> Set exercise: Every line of the data must be copied exactly.

> Source excerpt:
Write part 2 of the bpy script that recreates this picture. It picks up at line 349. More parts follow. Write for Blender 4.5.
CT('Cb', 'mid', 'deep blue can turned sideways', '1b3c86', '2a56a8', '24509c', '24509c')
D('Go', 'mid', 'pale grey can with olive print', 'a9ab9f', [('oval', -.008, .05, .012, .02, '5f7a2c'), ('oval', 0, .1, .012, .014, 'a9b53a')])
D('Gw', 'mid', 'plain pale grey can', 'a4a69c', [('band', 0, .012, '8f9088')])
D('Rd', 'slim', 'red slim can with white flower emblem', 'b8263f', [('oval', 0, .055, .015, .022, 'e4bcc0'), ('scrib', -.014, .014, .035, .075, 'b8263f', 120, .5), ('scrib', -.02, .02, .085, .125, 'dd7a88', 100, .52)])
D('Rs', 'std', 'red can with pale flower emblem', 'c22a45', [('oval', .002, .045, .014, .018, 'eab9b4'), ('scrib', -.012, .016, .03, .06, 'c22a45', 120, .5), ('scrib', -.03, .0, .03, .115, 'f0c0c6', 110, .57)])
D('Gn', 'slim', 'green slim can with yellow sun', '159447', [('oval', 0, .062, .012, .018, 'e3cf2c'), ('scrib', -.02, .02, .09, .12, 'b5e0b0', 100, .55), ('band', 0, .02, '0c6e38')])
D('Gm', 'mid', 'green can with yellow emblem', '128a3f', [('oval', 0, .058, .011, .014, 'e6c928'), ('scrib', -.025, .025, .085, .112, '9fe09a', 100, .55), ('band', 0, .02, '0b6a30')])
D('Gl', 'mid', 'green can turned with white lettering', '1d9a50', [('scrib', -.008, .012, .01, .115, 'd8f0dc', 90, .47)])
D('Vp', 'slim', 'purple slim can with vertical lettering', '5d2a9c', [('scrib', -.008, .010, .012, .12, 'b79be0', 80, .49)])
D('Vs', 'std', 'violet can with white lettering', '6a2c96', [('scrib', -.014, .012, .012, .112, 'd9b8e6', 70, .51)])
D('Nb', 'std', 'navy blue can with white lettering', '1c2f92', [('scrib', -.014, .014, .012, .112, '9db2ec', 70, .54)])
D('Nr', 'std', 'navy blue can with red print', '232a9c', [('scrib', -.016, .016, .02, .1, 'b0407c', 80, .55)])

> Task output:
Write part 2 of the bpy script that recreates this picture. It picks up at line 349. More parts follow. Write for Blender 4.5.
CT('Cb', 'mid', 'deep blue can turned sideways', '1b3c86', '2a56a8', '24509c', '24509c')
D('Go', 'mid', 'pale grey can with olive print', 'a9ab9f', [('oval', -.008, .05, .012, .02, '5f7a2c'), ('oval', 0, .1, .012, .014, 'a9b53a')])
D('Gw', 'mid', 'plain pale grey can', 'a4a69c', [('band', 0, .012, '8f9088')])
D('Rd', 'slim', 'red slim can with white flower emblem', 'b8263f', [('oval', 0, .055, .015, .022, 'e4bcc0'), ('scrib', -.014, .014, .035, .075, 'b8263f', 120, .5), ('scrib', -.02, .02, .085, .125, 'dd7a88', 100, .52)])
D('Rs', 'std', 'red can with pale flower emblem', 'c22a45', [('oval', .002, .045, .014, .018, 'eab9b4'), ('scrib', -.012, .016, .03, .06, 'c22a45', 120, .5), ('scrib', -.03, .0, .03, .115, 'f0c0c6', 110, .57)])
D('Gn', 'slim', 'green slim can with yellow sun', '159447', [('oval', 0, .062, .012, .018, 'e3cf2c'), ('scrib', -.02, .02, .09, .12, 'b5e0b0', 100, .55), ('band', 0, .02, '0c6e38')])
D('Gm', 'mid', 'green can with yellow emblem', '128a3f', [('oval', 0, .058, .011, .014, 'e6c928'), ('scrib', -.025, .025, .085, .112, '9fe09a', 100, .55), ('band', 0, .02, '0b6a30')])
D('Gl', 'mid', 'green can turned with white lettering', '1d9a50', [('scrib', -.008, .012, .01, .115, 'd8f0dc', 90, .47)])
D('Vp', 'slim', 'purple slim can with vertical lettering', '5d2a9c', [('scrib', -.008, .010, .012, .12, 'b79be0', 80, .49)])
D('Vs', 'std', 'violet can with white lettering', '6a2c96', [('scrib', -.014, .012, .012, .112, 'd9b8e6', 70, .51)])
D('Nb', 'std', 'navy blue can with white lettering', '1c2f92', [('scrib', -.014, .014, .012, .112, '9db2ec', 70, .54)])
D('Nr', 'std', 'navy blue can with red print', '232a9c', [('scrib', -.016, .016, .02, .1, 'b0407c', 80, .55)])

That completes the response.